Dans la société dans laquelle nous vivons, c’est exactement le contraire qui se produit.

La zone du licite se rétrécit chaque jour davantage et une hypertrophie réglementaire sans précédent tend à ne laisser aucune sphère de la vie humaine hors de l’obligation et de l’interdiction. Des gestes et des habitudes qui avaient toujours été considérés comme indifférents à la loi sont aujourd’hui méticuleusement réglementés et ponctuellement sanctionnés, au point qu’il n’existe pratiquement plus aucune sphère du comportement humain qui puisse être considérée comme simplement licite. D’abord des raisons de sécurité non identifiées, puis, de plus en plus, des raisons de santé ont rendu obligatoire l’obtention d’une autorisation pour accomplir les actes les plus habituels et les plus innocents, comme marcher dans la rue, entrer dans un lieu public ou se rendre au travail.

Une société qui restreint à ce point la sphère paradisiaque des comportements non soumis à la loi n’est pas seulement, comme le pensaient les juristes arabes, une société injuste, mais elle est proprement une société invivable, dans laquelle chaque action doit être autorisée bureaucratiquement et sanctionnée légalement, et où la facilité et la liberté des coutumes, la douceur des relations et des formes de vie sont réduites au point de disparaître.

En outre, la quantité de lois, de décrets et de règlements est telle que non seulement il devient nécessaire de faire appel à des experts pour savoir si une certaine action est permise ou interdite, mais que même les fonctionnaires chargés de faire appliquer les règles deviennent confus et contradictoires.
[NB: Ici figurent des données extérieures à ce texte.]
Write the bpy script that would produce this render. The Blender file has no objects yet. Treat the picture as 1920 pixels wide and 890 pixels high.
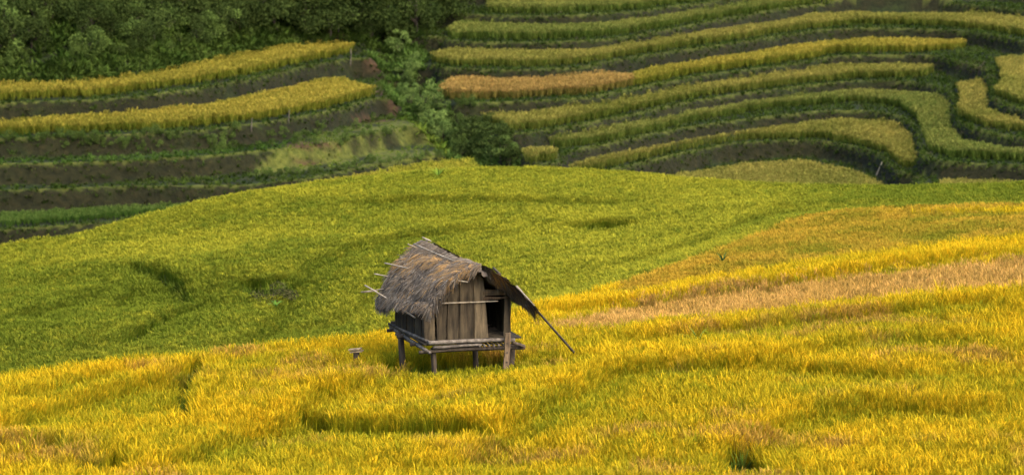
import bpy, math, random
import numpy as np
from mathutils import Vector, Matrix
rng = np.random.default_rng(11); random.seed(11)
SC = bpy.context.scene
COL = SC.collection
R = math.radians
# ------------------------------------------------------------------ camera model (photo pixels 1920 x 890)
F, CX, CY, P, CAMZ = 5444.0, 960.0, 445.0, R(10.02), 20.0
cP, sP = math.cos(P), math.sin(P)
def ray(u, v):
    a = (np.asarray(u, float)-CX)/F; b = (CY-np.asarray(v, float))/F
    return a, cP+b*sP, -sP+b*cP
def proj(x, y, z):
    z = z-CAMZ; d = y*cP-z*sP; up = y*sP+z*cP
    return CX+F*x/d, CY-F*up/d
def on_level(u, v, z):
    dx, dy, dz = ray(u, v); t = (z-CAMZ)/dz
    return dx*t, dy*t
def at(u, v, D):
    dx, dy, dz = ray(u, v); t = D/dy
    return np.array([dx*t, dy*t, CAMZ+dz*t])
def S(t):
    t = np.clip(t, 0, 1); return t*t*(3-2*t)
def vnoise(x, y, sc, seed=0):
    x = np.asarray(x)/sc+1000.37*(seed+1); y = np.asarray(y)/sc+771.13*(seed+1)
    xi = np.floor(x).astype(np.int64); yi = np.floor(y).astype(np.int64); fx = x-xi; fy = y-yi
    fx = fx*fx*(3-2*fx); fy = fy*fy*(3-2*fy)
    def h(a, b):
        n = (a*374761393+b*668265263+seed*1442695041) & 0xffffffff
        n = ((n ^ (n >> 13))*1274126177) & 0xffffffff
        return ((n ^ (n >> 16)) & 0xffff)/65535.0
    return (h(xi, yi)*(1-fx)+h(xi+1, yi)*fx)*(1-fy)+(h(xi, yi+1)*(1-fx)+h(xi+1, yi+1)*fx)*fy
def fbm(x, y, sc, seed=0, o=3):
    r = 0; a = 1; t = 0
    for k in range(o):
        r = r+a*vnoise(x, y, sc/2**k, seed+k*7); t += a; a *= .5
    return r/t
def smooth_line(p, n=6):
    p = [np.array(q, float) for q in p]; p = [2*p[0]-p[1]]+p+[2*p[-1]-p[-2]]; out = []
    for i in range(1, len(p)-2):
        a, b, c, d = p[i-1:i+3]
        for k in range(n):
            t = k/n
            out.append(.5*((2*b)+(c-a)*t+(2*a-5*b+4*c-d)*t*t+(3*b-a-3*c+d)*t**3))
    out.append(p[-2]); return np.array(out)
def sdist(px, py, line):
    """signed distance (left of the line's direction is +), arc position, total length"""
    best = np.full(px.shape, 1e9); sg = np.zeros(px.shape); arc = np.zeros(px.shape); L = 0
    for (ax, ay), (bx, by) in zip(line[:-1], line[1:]):
        dx, dy = bx-ax, by-ay; l2 = dx*dx+dy*dy
        if l2 < 1e-9: continue
        l = math.sqrt(l2)
        t = np.clip(((px-ax)*dx+(py-ay)*dy)/l2, 0, 1)
        ex = px-ax-t*dx; ey = py-ay-t*dy; d = ex*ex+ey*ey
        m = d < best
        best = np.where(m, d, best); sg = np.where(m, dx*(py-ay)-dy*(px-ax), sg); arc = np.where(m, L+t*l, arc)
        L += l
    return np.sqrt(best)*np.where(sg >= 0, 1, -1), arc, L
def inpoly(px, py, poly):
    c = np.zeros(px.shape, bool); n = len(poly)
    for i in range(n):
        x1, y1 = poly[i]; x2, y2 = poly[(i+1) % n]
        if y1 == y2: continue
        c ^= ((y1 > py) != (y2 > py)) & (px < (x2-x1)*(py-y1)/(y2-y1)+x1)
    return c
def tps(pts):
    pts = np.array(pts); xy = pts[:, :2]/20; z = pts[:, 2]; n = len(z)
    r2 = ((xy[:, None]-xy[None])**2).sum(-1); K = np.where(r2 > 0, .5*r2*np.log(r2+1e-12), 0)+np.eye(n)*.02
    A = np.zeros((n+3, n+3)); A[:n, :n] = K; A[:n, n] = 1; A[:n, n+1:] = xy; A[n, :n] = 1; A[n+1:, :n] = xy.T
    w = np.linalg.solve(A, np.concatenate([z, [0, 0, 0]]))
    def f(x, y):
        x = np.clip(x, -34, 34)/20; y = np.clip(y, 44, 136)/20
        r = w[n]+w[n+1]*x+w[n+2]*y
        for i in range(n):
            d = (x-xy[i, 0])**2+(y-xy[i, 1])**2; r = r+w[i]*.5*d*np.log(d+1e-12)
        return r
    return f
# ------------------------------------------------------------------ near hill (ground lies RH below the canopy seen in the photo)
RH = .62
Zy = tps([at(*q) for q in [(-300,890,58),(0,890,58),(500,890,57),(960,890,57),(1400,890,56),(1920,890,55),(2200,890,55),
 (0,1100,48),(960,1100,47),(1920,1100,46),(0,780,64),(500,760,65),(960,760,64.5),(1400,760,63),(1920,760,62),
 (0,718,70),(430,662,73),(700,635,75),(960,620,77),(500,690,70),(960,690,70),(1400,690,67),(1920,690,66),
 (1100,620,76),(1400,600,75),(1700,580,74),(1920,560,74),(1100,560,84),(1300,520,86),(1500,470,90),(1920,440,88),
 (1560,395,102),(1750,390,100),(1920,390,98)]])
Zg = tps([at(*q) for q in [(-200,718,80),(0,718,78),(0,600,88),(0,480,104),(200,560,92),(200,437,108),(430,662,81),(430,500,96),(430,372,113),
 (700,635,84),(700,450,101),(600,345,118),(960,580,88),(960,450,103),(960,318,124),(780,326,122),(1100,322,124),(1100,560,88),(1300,520,90),(1300,400,108),
 (1250,333,121),(1560,395,106),(1700,350,115),(1480,345,119),(1920,345,112),(1920,390,102)]])
def hit(u, v, zf, z0=44, z1=140):
    D = np.linspace(z0, z1, 500); dx, dy, dz = ray(u, v)
    x = dx*D/dy; z = CAMZ+dz*D/dy
    k = np.argmax(z < zf(x, D)); return (x[k], D[k])
B1 = smooth_line([hit(u, v, Zy) for u, v in [(-400,760),(0,720),(200,692),(430,662),(640,640),(740,628),(960,590),(1090,560),(1180,532),(1350,472),(1450,428),(1560,397)]]
                 + [(15,101),(21,99),(40,97)], 4)
B2 = smooth_line([tuple(at(u, v, D)[:2]) for u, v, D in [(-900,640,90),(-300,560,97),(0,482,104),(200,437,108),(330,395,111),(430,372,113),(535,352,116),(700,333,120),(830,320,123),(960,316,124.5),
  (1100,322,124),(1250,334,121),(1400,343,119),(1700,350,115),(1920,346,112),(2300,340,110),(2900,340,108)]], 3)
B1 = B1[np.argsort(B1[:, 0])]; B2 = B2[np.argsort(B2[:, 0])]
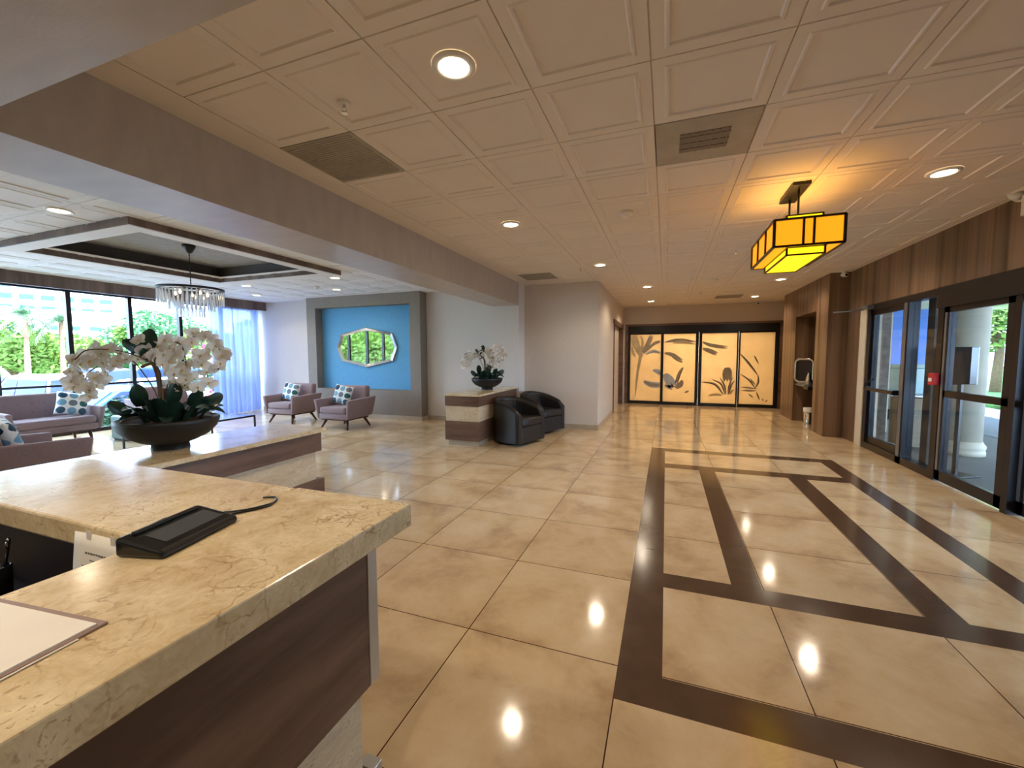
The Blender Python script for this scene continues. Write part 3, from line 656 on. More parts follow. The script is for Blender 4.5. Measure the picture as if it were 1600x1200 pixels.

Dans une telle société, l’art de vivre ne peut que consister à minimiser l’obligatoire et l’interdit et, à l’inverse, à maximiser le permis, seul domaine dans lequel sinon le bonheur, du moins la joie devient possible. Mais c’est précisément ce que les misérables qui nous gouvernent font tout pour empêcher et rendre difficile, en multipliant les règles et les règlements, les contrôles et les vérifications. Jusqu’à ce que la morne machine qu’ils ont construite se ruine, bloquée par les règles et les dispositifs mêmes qui étaient censés lui permettre de fonctionner.